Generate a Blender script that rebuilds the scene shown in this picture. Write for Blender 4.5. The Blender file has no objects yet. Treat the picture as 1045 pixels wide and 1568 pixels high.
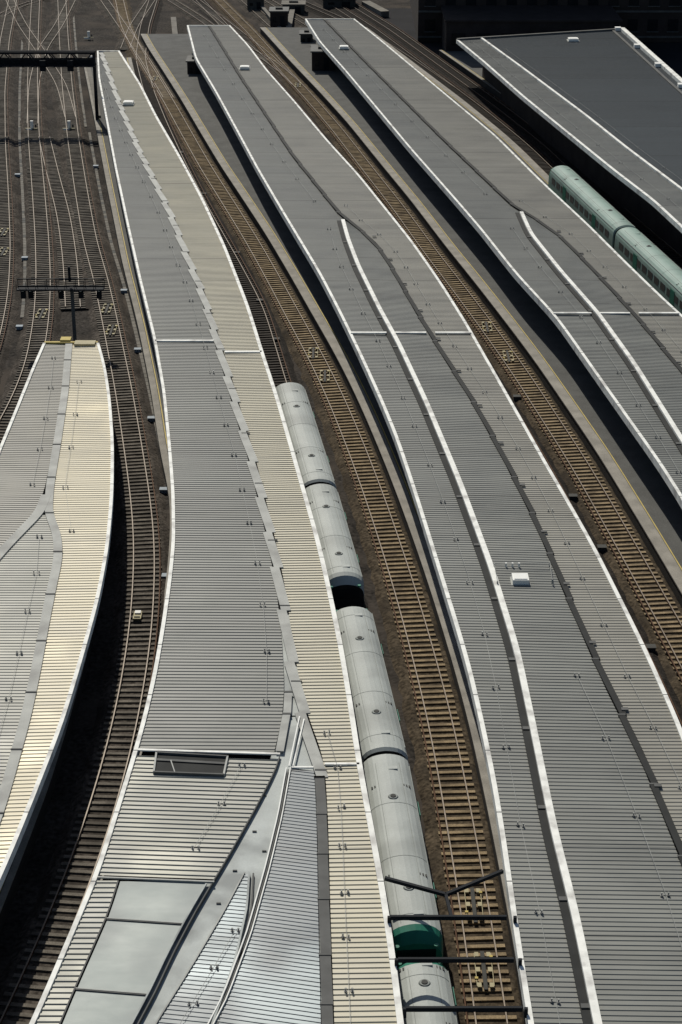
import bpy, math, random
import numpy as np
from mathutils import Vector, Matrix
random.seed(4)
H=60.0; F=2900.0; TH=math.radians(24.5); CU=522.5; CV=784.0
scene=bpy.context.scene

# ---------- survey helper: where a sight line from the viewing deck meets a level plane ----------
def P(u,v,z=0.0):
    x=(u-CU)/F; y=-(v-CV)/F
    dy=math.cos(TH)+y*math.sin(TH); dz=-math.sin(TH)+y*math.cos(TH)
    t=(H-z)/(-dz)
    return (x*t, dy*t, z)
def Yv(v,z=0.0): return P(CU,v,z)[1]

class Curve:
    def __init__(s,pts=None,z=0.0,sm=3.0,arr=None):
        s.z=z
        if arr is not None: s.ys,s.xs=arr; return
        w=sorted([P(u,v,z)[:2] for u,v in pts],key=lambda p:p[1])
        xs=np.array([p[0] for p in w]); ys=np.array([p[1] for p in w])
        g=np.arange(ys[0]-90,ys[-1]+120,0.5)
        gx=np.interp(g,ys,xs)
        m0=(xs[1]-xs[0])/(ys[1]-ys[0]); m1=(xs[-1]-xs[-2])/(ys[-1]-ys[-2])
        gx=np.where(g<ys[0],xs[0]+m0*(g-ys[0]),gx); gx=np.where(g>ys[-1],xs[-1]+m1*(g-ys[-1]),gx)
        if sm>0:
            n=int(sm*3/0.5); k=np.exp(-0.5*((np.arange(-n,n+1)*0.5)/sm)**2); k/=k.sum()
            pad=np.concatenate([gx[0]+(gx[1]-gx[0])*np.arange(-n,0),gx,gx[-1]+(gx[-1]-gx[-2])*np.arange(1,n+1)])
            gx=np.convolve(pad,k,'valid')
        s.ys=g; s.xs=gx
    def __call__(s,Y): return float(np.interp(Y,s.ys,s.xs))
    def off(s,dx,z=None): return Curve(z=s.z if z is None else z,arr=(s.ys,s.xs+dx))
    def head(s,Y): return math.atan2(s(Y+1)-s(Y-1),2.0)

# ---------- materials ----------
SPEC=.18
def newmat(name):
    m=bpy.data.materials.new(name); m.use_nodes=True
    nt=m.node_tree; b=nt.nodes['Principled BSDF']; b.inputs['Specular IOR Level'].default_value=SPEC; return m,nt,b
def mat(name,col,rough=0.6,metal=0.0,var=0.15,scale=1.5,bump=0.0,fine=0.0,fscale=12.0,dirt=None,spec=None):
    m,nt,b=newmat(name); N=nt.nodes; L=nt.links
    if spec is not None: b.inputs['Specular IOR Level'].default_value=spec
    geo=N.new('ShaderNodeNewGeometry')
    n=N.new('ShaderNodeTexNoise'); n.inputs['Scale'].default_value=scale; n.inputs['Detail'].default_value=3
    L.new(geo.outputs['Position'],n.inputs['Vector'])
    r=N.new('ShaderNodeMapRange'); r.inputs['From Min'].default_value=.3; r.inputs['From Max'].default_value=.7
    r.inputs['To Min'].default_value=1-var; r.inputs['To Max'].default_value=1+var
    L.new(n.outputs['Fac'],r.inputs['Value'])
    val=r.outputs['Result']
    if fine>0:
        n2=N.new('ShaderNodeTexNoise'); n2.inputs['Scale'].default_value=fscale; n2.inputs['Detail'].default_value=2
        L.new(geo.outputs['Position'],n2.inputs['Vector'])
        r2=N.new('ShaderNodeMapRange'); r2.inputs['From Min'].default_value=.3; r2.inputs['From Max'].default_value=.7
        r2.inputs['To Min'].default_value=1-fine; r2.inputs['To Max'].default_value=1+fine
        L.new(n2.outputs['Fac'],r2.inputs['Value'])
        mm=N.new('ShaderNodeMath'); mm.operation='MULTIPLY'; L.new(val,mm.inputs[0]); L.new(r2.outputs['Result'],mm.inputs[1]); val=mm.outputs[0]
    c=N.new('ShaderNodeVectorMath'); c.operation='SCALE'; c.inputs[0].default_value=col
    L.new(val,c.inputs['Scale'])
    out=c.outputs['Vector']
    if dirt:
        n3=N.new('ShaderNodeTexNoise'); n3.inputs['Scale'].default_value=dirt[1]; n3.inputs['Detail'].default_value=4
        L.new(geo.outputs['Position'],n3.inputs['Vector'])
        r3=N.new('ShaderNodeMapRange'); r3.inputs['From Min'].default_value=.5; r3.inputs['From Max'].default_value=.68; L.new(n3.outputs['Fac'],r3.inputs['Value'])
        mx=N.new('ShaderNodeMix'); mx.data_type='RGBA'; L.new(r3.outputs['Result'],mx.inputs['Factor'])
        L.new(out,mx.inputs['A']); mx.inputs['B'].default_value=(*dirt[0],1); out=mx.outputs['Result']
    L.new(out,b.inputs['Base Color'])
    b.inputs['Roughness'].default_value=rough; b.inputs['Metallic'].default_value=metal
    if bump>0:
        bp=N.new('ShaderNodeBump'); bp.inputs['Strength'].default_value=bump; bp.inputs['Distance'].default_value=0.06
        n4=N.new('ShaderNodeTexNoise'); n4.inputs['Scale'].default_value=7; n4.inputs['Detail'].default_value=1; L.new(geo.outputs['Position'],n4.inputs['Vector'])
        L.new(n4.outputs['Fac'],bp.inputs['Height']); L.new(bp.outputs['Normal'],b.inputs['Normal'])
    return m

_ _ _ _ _

All of the data above should be transcribed verbatim, with pictures omitted.

Expected answer:
Generate a Blender script that rebuilds the scene shown in this picture. Write for Blender 4.5. The Blender file has no objects yet. Treat the picture as 1045 pixels wide and 1568 pixels high.
import bpy, math, random
import numpy as np
from mathutils import Vector, Matrix
random.seed(4)
H=60.0; F=2900.0; TH=math.radians(24.5); CU=522.5; CV=784.0
scene=bpy.context.scene

# ---------- survey helper: where a sight line from the viewing deck meets a level plane ----------
def P(u,v,z=0.0):
    x=(u-CU)/F; y=-(v-CV)/F
    dy=math.cos(TH)+y*math.sin(TH); dz=-math.sin(TH)+y*math.cos(TH)
    t=(H-z)/(-dz)
    return (x*t, dy*t, z)
def Yv(v,z=0.0): return P(CU,v,z)[1]

class Curve:
    def __init__(s,pts=None,z=0.0,sm=3.0,arr=None):
        s.z=z
        if arr is not None: s.ys,s.xs=arr; return
        w=sorted([P(u,v,z)[:2] for u,v in pts],key=lambda p:p[1])
        xs=np.array([p[0] for p in w]); ys=np.array([p[1] for p in w])
        g=np.arange(ys[0]-90,ys[-1]+120,0.5)
        gx=np.interp(g,ys,xs)
        m0=(xs[1]-xs[0])/(ys[1]-ys[0]); m1=(xs[-1]-xs[-2])/(ys[-1]-ys[-2])
        gx=np.where(g<ys[0],xs[0]+m0*(g-ys[0]),gx); gx=np.where(g>ys[-1],xs[-1]+m1*(g-ys[-1]),gx)
        if sm>0:
            n=int(sm*3/0.5); k=np.exp(-0.5*((np.arange(-n,n+1)*0.5)/sm)**2); k/=k.sum()
            pad=np.concatenate([gx[0]+(gx[1]-gx[0])*np.arange(-n,0),gx,gx[-1]+(gx[-1]-gx[-2])*np.arange(1,n+1)])
            gx=np.convolve(pad,k,'valid')
        s.ys=g; s.xs=gx
    def __call__(s,Y): return float(np.interp(Y,s.ys,s.xs))
    def off(s,dx,z=None): return Curve(z=s.z if z is None else z,arr=(s.ys,s.xs+dx))
    def head(s,Y): return math.atan2(s(Y+1)-s(Y-1),2.0)

# ---------- materials ----------
SPEC=.18
def newmat(name):
    m=bpy.data.materials.new(name); m.use_nodes=True
    nt=m.node_tree; b=nt.nodes['Principled BSDF']; b.inputs['Specular IOR Level'].default_value=SPEC; return m,nt,b
def mat(name,col,rough=0.6,metal=0.0,var=0.15,scale=1.5,bump=0.0,fine=0.0,fscale=12.0,dirt=None,spec=None):
    m,nt,b=newmat(name); N=nt.nodes; L=nt.links
    if spec is not None: b.inputs['Specular IOR Level'].default_value=spec
    geo=N.new('ShaderNodeNewGeometry')
    n=N.new('ShaderNodeTexNoise'); n.inputs['Scale'].default_value=scale; n.inputs['Detail'].default_value=3
    L.new(geo.outputs['Position'],n.inputs['Vector'])
    r=N.new('ShaderNodeMapRange'); r.inputs['From Min'].default_value=.3; r.inputs['From Max'].default_value=.7
    r.inputs['To Min'].default_value=1-var; r.inputs['To Max'].default_value=1+var
    L.new(n.outputs['Fac'],r.inputs['Value'])
    val=r.outputs['Result']
    if fine>0:
        n2=N.new('ShaderNodeTexNoise'); n2.inputs['Scale'].default_value=fscale; n2.inputs['Detail'].default_value=2
        L.new(geo.outputs['Position'],n2.inputs['Vector'])
        r2=N.new('ShaderNodeMapRange'); r2.inputs['From Min'].default_value=.3; r2.inputs['From Max'].default_value=.7
        r2.inputs['To Min'].default_value=1-fine; r2.inputs['To Max'].default_value=1+fine
        L.new(n2.outputs['Fac'],r2.inputs['Value'])
        mm=N.new('ShaderNodeMath'); mm.operation='MULTIPLY'; L.new(val,mm.inputs[0]); L.new(r2.outputs['Result'],mm.inputs[1]); val=mm.outputs[0]
    c=N.new('ShaderNodeVectorMath'); c.operation='SCALE'; c.inputs[0].default_value=col
    L.new(val,c.inputs['Scale'])
    out=c.outputs['Vector']
    if dirt:
        n3=N.new('ShaderNodeTexNoise'); n3.inputs['Scale'].default_value=dirt[1]; n3.inputs['Detail'].default_value=4
        L.new(geo.outputs['Position'],n3.inputs['Vector'])
        r3=N.new('ShaderNodeMapRange'); r3.inputs['From Min'].default_value=.5; r3.inputs['From Max'].default_value=.68; L.new(n3.outputs['Fac'],r3.inputs['Value'])
        mx=N.new('ShaderNodeMix'); mx.data_type='RGBA'; L.new(r3.outputs['Result'],mx.inputs['Factor'])
        L.new(out,mx.inputs['A']); mx.inputs['B'].default_value=(*dirt[0],1); out=mx.outputs['Result']
    L.new(out,b.inputs['Base Color'])
    b.inputs['Roughness'].default_value=rough; b.inputs['Metallic'].default_value=metal
    if bump>0:
        bp=N.new('ShaderNodeBump'); bp.inputs['Strength'].default_value=bump; bp.inputs['Distance'].default_value=0.06
        n4=N.new('ShaderNodeTexNoise'); n4.inputs['Scale'].default_value=7; n4.inputs['Detail'].default_value=1; L.new(geo.outputs['Position'],n4.inputs['Vector'])
        L.new(n4.outputs['Fac'],bp.inputs['Height']); L.new(bp.outputs['Normal'],b.inputs['Normal'])
    return m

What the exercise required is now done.